In a way I hope I’m wrong because it would be nice to see the AI behave more intelligently at higher difficulties – as it stands the wiki documentation says that past ‘tough’ they aren’t smarter, they are just given more bonuses than the human player.

 

Reply #15 Top

Reading between the lines of your post; do you think the AIs are more actively trading behind the scenes and the resulting boost makes it seem more difficult?
End of quote

Yes.

It may also have something to do with the fact that at some point the AI starts reevaluating its position every ~2-3 turns rather than every 10 turns (I believe it's from Tough-->Painful), which would tend to result in it doing more.

Firstly I was trying an all factory strategy for the first time, so this could account for me lagging behind WRT research.
End of quote

That's likely.  It's not too hard to keep ahead in the tech race with all-factory, actually, but the first few games you try it, you will almost certainly lag behind.

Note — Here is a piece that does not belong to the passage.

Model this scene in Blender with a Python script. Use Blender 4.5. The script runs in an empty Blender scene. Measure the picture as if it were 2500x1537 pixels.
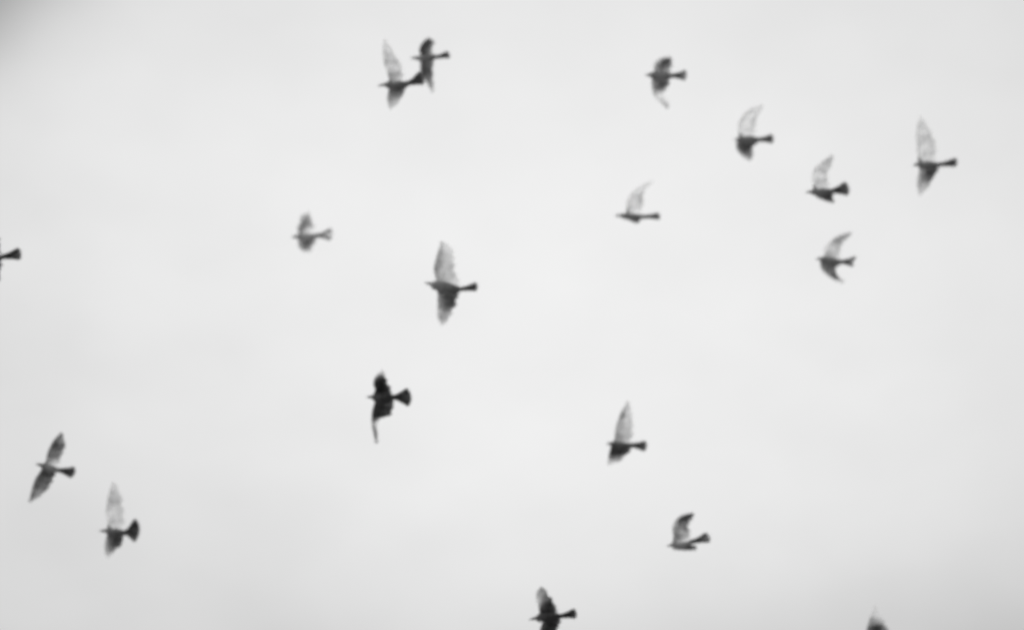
import bpy, bmesh, math, random
from mathutils import Vector, Matrix, noise

# ------------------------------------------------------------------ scene, camera, light
scene = bpy.context.scene
scene.render.resolution_x, scene.render.resolution_y = 1024, 629
scene.cycles.use_denoising = True
scene.cycles.pixel_filter_type = 'BLACKMAN_HARRIS'
scene.cycles.filter_width = 3.4            # a soft old lens
scene.cycles.max_bounces = 8
scene.cycles.transparent_max_bounces = 24
scene.cycles.sample_clamp_indirect = 4.0

PITCH = math.radians(42.0)          # the camera looks up into the cloud
FOCAL, SENSOR = 150.0, 36.0
CAM = Vector((0.0, 0.0, 1.65))
RIGHT = Vector((1.0, 0.0, 0.0))
FWD = Vector((0.0, math.cos(PITCH), math.sin(PITCH)))
UPV = Vector((0.0, -math.sin(PITCH), math.cos(PITCH)))

cam_data = bpy.data.cameras.new('camera')
cam_data.lens, cam_data.sensor_width = FOCAL, SENSOR
cam_data.clip_start, cam_data.clip_end = 0.1, 20000.0
cam_data.dof.use_dof = True
cam_data.dof.focus_distance = 12.0      # the flock flies beyond the plane of focus
cam_data.dof.aperture_fstop = 4.8
cam = bpy.data.objects.new('camera', cam_data)
scene.collection.objects.link(cam)
cam.location = CAM
cam.rotation_euler = (math.radians(90.0) + PITCH, 0.0, 0.0)
scene.camera = cam

SUN_EL, SUN_AZ = math.radians(42.5), math.radians(0.6)      # veiled sun, behind the flock
world = bpy.data.worlds.new('World'); scene.world = world; world.use_nodes = True
nt = world.node_tree; nt.nodes.clear()
def node(tree, kind, **kw):
    n = tree.nodes.new(kind)
    for k, v in kw.items(): setattr(n, k, v)
    return n
def mth(tree, op, a, b=None, c=None, clamp=False):
    n = node(tree, 'ShaderNodeMath', operation=op, use_clamp=clamp)
    for i, x in enumerate((a, b, c)):
        if x is None: continue
        if isinstance(x, (int, float)): n.inputs[i].default_value = x
        else: tree.links.new(x, n.inputs[i])
    return n.outputs[0]
L = nt.links.new
tc = node(nt, 'ShaderNodeTexCoord')
sep = node(nt, 'ShaderNodeSeparateXYZ'); L(tc.outputs['Generated'], sep.inputs[0])
def cloud_noise(scale, detail, squash, rough=0.5, offset=(0, 0, 0)):
    mp = node(nt, 'ShaderNodeMapping'); L(tc.outputs['Generated'], mp.inputs[0])
    mp.inputs['Scale'].default_value = (1.0, 1.0, squash); mp.inputs['Location'].default_value = offset
    nz = node(nt, 'ShaderNodeTexNoise'); L(mp.outputs[0], nz.inputs['Vector'])
    nz.inputs['Scale'].default_value = scale; nz.inputs['Detail'].default_value = detail
    nz.inputs['Roughness'].default_value = rough
    return mth(nt, 'SUBTRACT', nz.outputs[0], 0.5)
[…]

Finally, even though I was being attacked by two AIs simultaneously and had no military to speak of
End of quote

I take it this isn't normal for you?  AIs become much more aggressive when you have no standing military, as you (probably) know.

Reply #16 Top

Hey!!! It's great that so many of you decided to contribute to this thread.  Thanks all.  There is something that I did not include on my first post: I am playing with the slowest tech setting.  Maybe that is affecting the difficulty because it means that I need to plan ahead better and I have to put much more thought in balancing the economy, my technology advencements in every field and my military production.  I am also playing with tech trading on, so maybe that is the reason the AI is ahead of my all the time (taking into account that they may be trading ability enhancing techs behind my back).  Anyway, it is much tougher than my previous game settings.